I spent much of the bank holiday weekend reading through articles I’d bookmarked on my read-later app, Raindrop.io. I was surprised at the size of the backlog. As always, an amount of triage was in order: I ended up deleting several articles that no longer seemed relevant; I also saved a decent number for re-consideration when I’m putting together my next newsletter—which should probably be pretty soon, bearing in mind the number of articles I saved.

Curtis McHale recently published a video entitled Read Later is Garbage in which he suggests your read-later app serves little purpose, only making you feel guilty.
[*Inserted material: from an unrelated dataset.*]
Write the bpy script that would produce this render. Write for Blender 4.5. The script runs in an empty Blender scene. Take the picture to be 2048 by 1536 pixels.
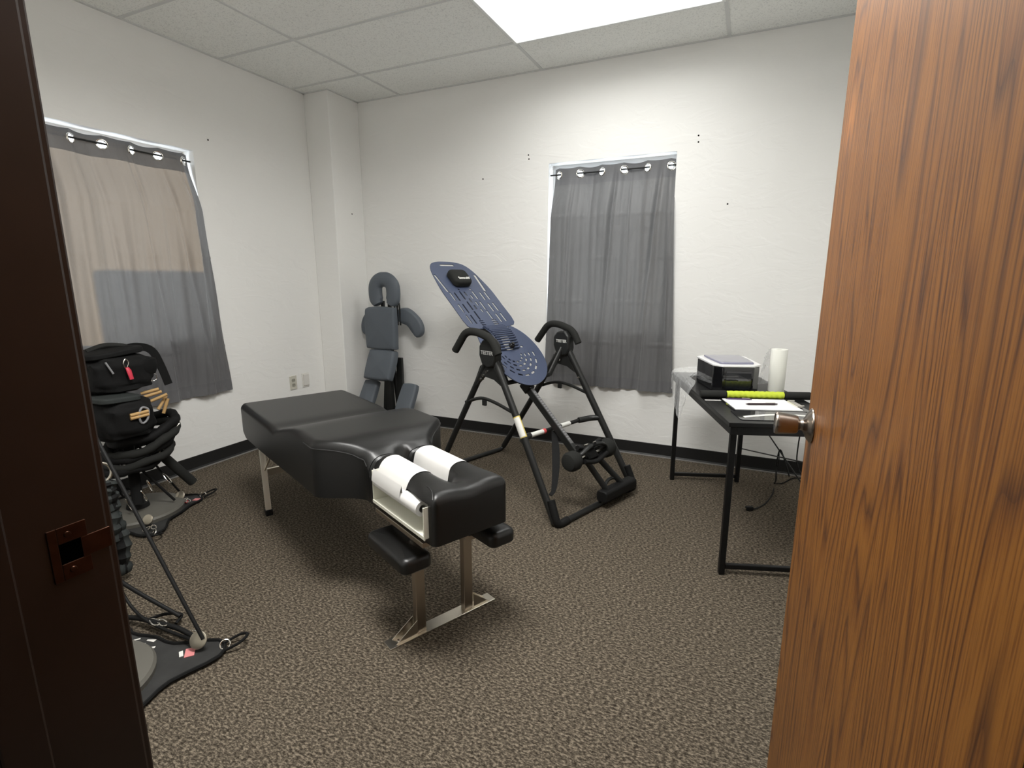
import bpy, bmesh, math, random
from mathutils import Vector, Matrix
random.seed(7)
C = bpy.context.scene
PI = math.pi
# ------------------------------------------------------------------ camera
CAM = Vector((3.3738, -3.7295, 1.2817)); YAW, PITCH, ROLL, FPX = 0.4292, -0.2014, -0.001, 1030.16
fw = Vector((-math.sin(YAW)*math.cos(PITCH), math.cos(YAW)*math.cos(PITCH), math.sin(PITCH)))
rt = Vector((math.cos(YAW), math.sin(YAW), 0)); up = rt.cross(fw)
r2 = rt*math.cos(ROLL)+up*math.sin(ROLL); u2 = -rt*math.sin(ROLL)+up*math.cos(ROLL)
cd = bpy.data.cameras.new('camera'); cam = bpy.data.objects.new('camera', cd); C.collection.objects.link(cam)
M = Matrix((r2, u2, -fw)).transposed().to_4x4(); M.translation = CAM
cam.matrix_world = M; cd.sensor_width = 36; cd.lens = 36*FPX/2048; cd.clip_start = 0.02
C.camera = cam
# ------------------------------------------------------------------ light
w = bpy.data.worlds.new('world'); C.world = w; w.use_nodes = True
bg = w.node_tree.nodes['Background']; bg.inputs[0].default_value = (0.80, 0.90, 1.0, 1); bg.inputs[1].default_value = 3.2
sd = bpy.data.lights.new('sun', 'SUN'); sd.energy = 7.5; sd.angle = math.radians(1.2); sd.color = (1.0, 0.72, 0.40)
sun = bpy.data.objects.new('sun', sd); C.collection.objects.link(sun)
sun.rotation_euler = Vector((1.0, -0.10, -0.13)).to_track_quat('-Z', 'Y').to_euler()
LAMP = 6.5
HALL = 2.0
C.view_settings.view_transform = 'Standard'; C.view_settings.look = 'None'
C.view_settings.exposure = 0.80; C.view_settings.gamma = 1.0
# ------------------------------------------------------------------ materials
def nd(nt, t, **k):
    n = nt.nodes.new(t)
    for a, b in k.items(): setattr(n, a, b)
    return n
def mat(name, col, rough=0.5, metal=0.0, bump=None, spec=0.5, coat=0.0, vary=None):
    m = bpy.data.materials.new(name); m.use_nodes = True; nt = m.node_tree; b = nt.nodes['Principled BSDF']
    b.inputs['Base Color'].default_value = (*col, 1); b.inputs['Roughness'].default_value = rough
    b.inputs['Metallic'].default_value = metal; b.inputs['Specular IOR Level'].default_value = spec
    b.inputs['Coat Weight'].default_value = coat
    tc = nd(nt, 'ShaderNodeTexCoord')
    if bump:
        sc, st, dist = bump
        n = nd(nt, 'ShaderNodeTexNoise'); n.inputs['Scale'].default_value = sc; n.inputs['Detail'].default_value = 4
        nt.links.new(tc.outputs['Object'], n.inputs['Vector'])
        bp = nd(nt, 'ShaderNodeBump'); bp.inputs['Strength'].default_value = st; bp.inputs['Distance'].default_value = dist
        nt.links.new(n.outputs['Fac'], bp.inputs['Height']); nt.links.new(bp.outputs[0], b.inputs['Normal'])
    if vary:
        sc, amt = vary
        n = nd(nt, 'ShaderNodeTexNoise'); n.inputs['Scale'].default_value = sc; n.inputs['Detail'].default_value = 3
        nt.links.new(tc.outputs['Object'], n.inputs['Vector'])
        r = nd(nt, 'ShaderNodeValToRGB')
        r.color_ramp.elements[0].color = (*[c*(1-amt) for c in col], 1); r.color_ramp.elements[0].position = .3
        r.color_ramp.elements[1].color = (*[min(1, c*(1+amt)) for c in col], 1); r.color_ramp.elements[1].position = .7
        nt.links.new(n.outputs['Fac'], r.inputs[0]); nt.links.new(r.outputs[0], b.inputs['Base Color'])
    return m
def wall_mat():
    m = mat('painted_knockdown_plaster', (0.86, 0.855, 0.83), 0.55, spec=.35); nt = m.node_tree; b = nt.nodes['Principled BSDF']
    tc = nd(nt, 'ShaderNodeTexCoord')
    mp = nd(nt, 'ShaderNodeMapping'); mp.inputs['Rotation'].default_value = (0.5, 0.6, 0.4); mp.inputs['Scale'].default_value = (1, 1, 2.4)
    nt.links.new(tc.outputs['Object'], mp.inputs[0])
    n1 = nd(nt, 'ShaderNodeTexNoise'); n1.inputs['Scale'].default_value = 4.2; n1.inputs['Detail'].default_value = 6; n1.inputs['Distortion'].default_value = 1.3
    nt.links.new(mp.outputs[0], n1.inputs['Vector'])
    n2 = nd(nt, 'ShaderNodeTexNoise'); n2.inputs['Scale'].default_value = 60; nt.links.new(tc.outputs['Object'], n2.inputs['Vector'])
    r = nd(nt, 'ShaderNodeValToRGB'); r.color_ramp.elements[0].position = .44; r.color_ramp.elements[1].position = .56
    nt.links.new(n1.outputs['Fac'], r.inputs[0])
    mx = nd(nt, 'ShaderNodeMath', operation='MULTIPLY_ADD'); nt.links.new(n2.outputs['Fac'], mx.inputs[0]); mx.inputs[1].default_value = .15
    nt.links.new(r.outputs[0], mx.inputs[2])
    bp = nd(nt, 'ShaderNodeBump'); bp.inputs['Strength'].default_value = .15; bp.inputs['Distance'].default_value = .004
    nt.links.new(mx.outputs[0], bp.inputs['Height']); nt.links.new(bp.outputs[0], b.inputs['Normal'])
    return m
def carpet_mat():
    m = mat('flecked_loop_carpet', (.2, .18, .15), .95, spec=.1); nt = m.node_tree; b = nt.nodes['Principled BSDF']
    tc = nd(nt, 'ShaderNodeTexCoord')
    mp = nd(nt, 'ShaderNodeMapping'); mp.inputs['Scale'].default_value = (1, 1.9, 1)
    nt.links.new(tc.outputs['Object'], mp.inputs[0])
    n = nd(nt, 'ShaderNodeTexNoise'); n.inputs['Scale'].default_value = 78; n.inputs['Detail'].default_value = 5; n.inputs['Roughness'].default_value = .75
    nt.links.new(mp.outputs[0], n.inputs['Vector'])
    r = nd(nt, 'ShaderNodeValToRGB'); e = r.color_ramp.elements
    e[0].position = .38; e[0].color = (.022, .017, .012, 1); e[1].position = .62; e[1].color = (.24, .200, .150, 1)
    x = r.color_ramp.elements.new(.5); x.color = (.080, .066, .049, 1)
    nt.links.new(n.outputs['Fac'], r.inputs[0]); nt.links.new(r.outputs[0], b.inputs['Base Color'])
    bp = nd(nt, 'ShaderNodeBump'); bp.inputs['Strength'].default_value = .6; bp.inputs['Distance'].default_value = .004
    nt.links.new(n.outputs['Fac'], bp.inputs['Height']); nt.links.new(bp.outputs[0], b.inputs['Normal'])
    return m
def tile_mat():
    m = mat('fissured_ceiling_tile', (.62, .62, .61), .9, spec=.2); nt = m.node_tree; b = nt.nodes['Principled BSDF']
    tc = nd(nt, 'ShaderNodeTexCoord')
    n = nd(nt, 'ShaderNodeTexNoise'); n.inputs['Scale'].default_value = 140; n.inputs['Detail'].default_value = 2
    nt.links.new(tc.outputs['Object'], n.inputs['Vector'])
    r = nd(nt, 'ShaderNodeValToRGB'); e = r.color_ramp.elements
    e[0].position = .33; e[0].color = (.74, .75, .73, 1); e[1].position = .46; e[1].color = (.93, .94, .91, 1)
    nt.links.new(n.outputs['Fac'], r.inputs[0]); nt.links.new(r.outputs[0], b.inputs['Base Color'])
    bp = nd(nt, 'ShaderNodeBump'); bp.inputs['Strength'].default_value = .25; bp.inputs['Distance'].default_value = .002
    nt.links.new(n.outputs['Fac'], bp.inputs['Height']); nt.links.new(bp.outputs[0], b.inputs['Normal'])
    return m
def oak_mat():
    m = mat('varnished_red_oak_veneer', (.4, .2, .08), .46, spec=.5); nt = m.node_tree; b = nt.nodes['Principled BSDF']
    tc = nd(nt, 'ShaderNodeTexCoord')
    # cathedral figure: rings of a slightly tilted trunk, seen on the door's face (local x along width, z up)
    mp = nd(nt, 'ShaderNodeMapping'); mp.inputs['Scale'].default_value = (1.0, 1.0, .085); mp.inputs['Location'].default_value = (.02, 0, -.02)
    nt.links.new(tc.outputs['Object'], mp.inputs[0])
    nz = nd(nt, 'ShaderNodeTexNoise'); nz.inputs['Scale'].default_value = 5.5; nz.inputs['Detail'].default_value = 2
    nt.links.new(mp.outputs[0], nz.inputs['Vector'])
    ml = nd(nt, 'ShaderNodeMath', operation='MULTIPLY'); ml.inputs[1].default_value = 24; nt.links.new(nz.outputs['Fac'], ml.inputs[0])
    sx = nd(nt, 'ShaderNodeSeparateXYZ'); nt.links.new(tc.outputs['Object'], sx.inputs[0])
    ma = nd(nt, 'ShaderNodeMath', operation='MULTIPLY_ADD'); ma.inputs[1].default_value = 34; nt.links.new(sx.outputs[0], ma.inputs[0]); nt.links.new(ml.outputs[0], ma.inputs[2])
    fr = nd(nt, 'ShaderNodeMath', operation='FRACT'); nt.links.new(ma.outputs[0], fr.inputs[0])
    r = nd(nt, 'ShaderNodeValToRGB'); e = r.color_ramp.elements
    e[0].position = 0; e[0].color = (.085, .028, .005, 1); e[1].position = 1; e[1].color = (.12, .042, .007, 1)
    for p_, c_ in ((.22, (.220, .083, .011)), (.6, (.240, .092, .013)), (.85, (.190, .068, .009))):
        x = e.new(p_); x.color = (*c_, 1)
    nt.links.new(fr.outputs[0], r.inputs[0])
    # fine pores
    mp2 = nd(nt, 'ShaderNodeMapping'); mp2.inputs['Scale'].default_value = (1, 1, .03); nt.links.new(tc.outputs['Object'], mp2.inputs[0])
    n2 = nd(nt, 'ShaderNodeTexNoise'); n2.inputs['Scale'].default_value = 330; n2.inputs['Detail'].default_value = 3
    nt.links.new(mp2.outputs[0], n2.inputs['Vector'])
    r2_ = nd(nt, 'ShaderNodeValToRGB'); r2_.color_ramp.elements[0].position = .38; r2_.color_ramp.elements[0].color = (.62, .55, .5, 1); r2_.color_ramp.elements[1].position = .55
    nt.links.new(n2.outputs['Fac'], r2_.inputs[0])
    mm = nd(nt, 'ShaderNodeMix', data_type='RGBA', blend_type='MULTIPLY'); mm.inputs[0].default_value = 1
    nt.links.new(r.outputs[0], mm.inputs[6]); nt.links.new(r2_.outputs[0], mm.inputs[7]); nt.links.new(mm.outputs[2], b.inputs['Base Color'])
    bp = nd(nt, 'ShaderNodeBump'); bp.inputs['Strength'].default_value = .12; bp.inputs['Distance'].default_value = .001
    nt.links.new(n2.outputs['Fac'], bp.inputs['Height']); nt.links.new(bp.outputs[0], b.inputs['Normal'])
    return m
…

He’s now experimenting with saving articles directly to his (and my) preferred note-making app, Obsidian, but allowing himself to delete them without guilt if he hasn’t read and made notes from them within a certain time. Obviously, this new approach means he has to be more discerning in which articles he saves for reading later.
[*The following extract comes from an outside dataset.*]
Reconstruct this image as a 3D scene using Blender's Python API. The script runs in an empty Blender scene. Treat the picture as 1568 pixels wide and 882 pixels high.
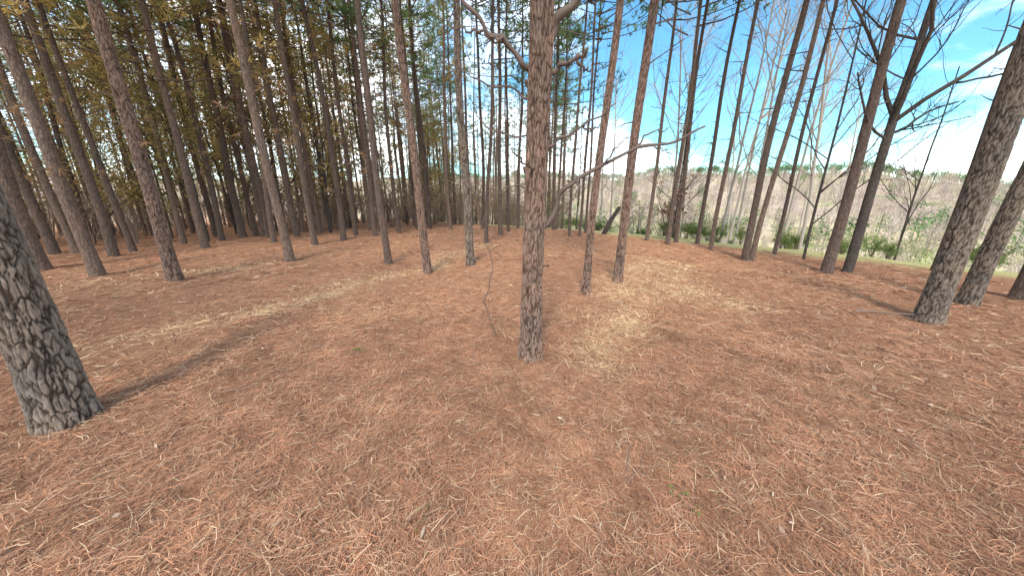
import bpy, math, random
import numpy as np
from mathutils import Vector, noise as mnoise
R=np.random.default_rng(7); random.seed(7)
sc=bpy.context.scene
# ------------------------------------------------------------------ terrain height
def gz(x,y):
    x=np.asarray(x,float); y=np.asarray(y,float)
    r=np.hypot(x,y); d=.794*(x-2)+.608*(y-17.4); az=np.degrees(np.arctan2(x,y))
    near=1/(1+(r/60)**4); nn=1/(1+(r/9)**4)
    z=(.035*np.sin(.9*x+.3)*np.cos(.8*y)+.018*np.sin(2.3*x+1)*np.sin(2.7*y+.5)+.008*np.sin(6.1*x+y)*np.sin(5.3*y-x))*near
    z=z+(.02*np.sin(9.1*x+2*np.sin(3.1*y))*np.sin(8.3*y+2*np.sin(2.7*x))+.012*np.sin(17*x+3*np.sin(5*y))*np.sin(19*y-2*np.sin(4*x)))*nn
    fb=-.045*np.maximum(r-17,0)
    rt=np.interp(d,[-1,0,2.5,12,50,110],[0,0,-.12,-1.6,-7,-9])
    z=z+np.maximum(fb+rt,-9)
    hh=np.interp(az,[-180,-60,0,12,27,42,50,58,75,120,180],[24,24,25,26,28,25,20,11,8,16,24])
    s=np.clip((r-110)/220,0,1); s=s*s*(3-2*s)
    hh=hh+1.6*np.sin(az*.31)+1.0*np.sin(az*.83+1)+.5*np.sin(az*2.3)
    z=z+s*hh+s*1.5*np.sin(r*.03+az*.1)
    s2=np.clip((r-500)/700,0,1)
    return z+s2*12*(1+.4*np.sin(az*.17))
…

I actually quite like how my read-later process works. I’m already pretty discerning about the stuff I save to the app. In general, I only tend to save articles I think might make good newsletter links or are on topics already of particular interest me. Occasionally, I’ll also save articles on stuff I don’t already have notes on but which seem sufficiently interesting to maybe warrant a new note or two.
This weekend, working my way through my read-later list resulted in me making brand new notes on, among other topics:
- Milankovitch cycles;
- the so-called Little Ice Age, and a scientific paper on the Late Antique Little Ice Age;
- Pouyannian mimicry;
- Rob Crawford’s review of the book Roots of Romanticism by Isaiah Berlin;
- Cory Doctorow’s method for making notes for potential future books;
- David Todd McCarty on reclaiming his digital identity;
- an academic paper on Darwin’s relationship with the gardener John Scott;
- an old article by the now disbanded Darwin Correspondence Project on whether Darwin should be considered an early ecologist.
All these new notes logically fitted in with, and ended up being linked to, existing notes in my Obsidian vault. Indeed, that’s why I bookmarked the articles that inspired the notes in the first place: because they were on subjects that impinged and built on topics of interest to me that I’d already made notes about.
Like McHale, I do wonder whether I save too much stuff on my read-later app. To avoid overload, you have to be prepared to put in the triage and set aside time for serious reading. In effect, my process goes through a series of triage steps:
- I monitor my RSS feeds and social media for potentially interesting stuff, but only save individual articles to my read-later app if they’re too long to read immediately, or if I want to consider them later for inclusion in a newsletter;
- about once a week, usually at the weekend, I work though by read-later articles, ditching some and reading others;
- I make notes where appropriate on the articles I read. Sometimes these are proper source and/or topic notes in Obsidian; sometimes I simply record a link to the article in one or more appropriate ‘spark notes’. These are effectively collections of bookmarks on a particular topic of interest that I might possibly want to explore in more depth in future—but quite likely never will;
- I then either delete the original article in my read-later app, or file it there under an appropriate topic. This is the one step in my process I’m beginning to question: will I ever look at these filed articles again? Why not simply delete them? Anything of interest should already be in Obsidian by then. (That said, why not save them? Is it doing any harm?)
One thing I really enjoy about this process is, like this weekend, putting aside some in-depth reading time, sitting down and working my way through a collection of new articles on topics of interest to me. It’s like having my own bespoke newspaper or magazine. It makes you realise that, despite all the AI dreck and other crap out there, there’s still plenty of personally interesting new stuff on the internet, if you’re prepared to perform a bit of triage.
And, given you’ve put in the effort of filtering this stuff, it seems courteous to share it with people who might share your interests by means of social media, blog posts or newsletters.
Which I suppose is what I’ve been doing here.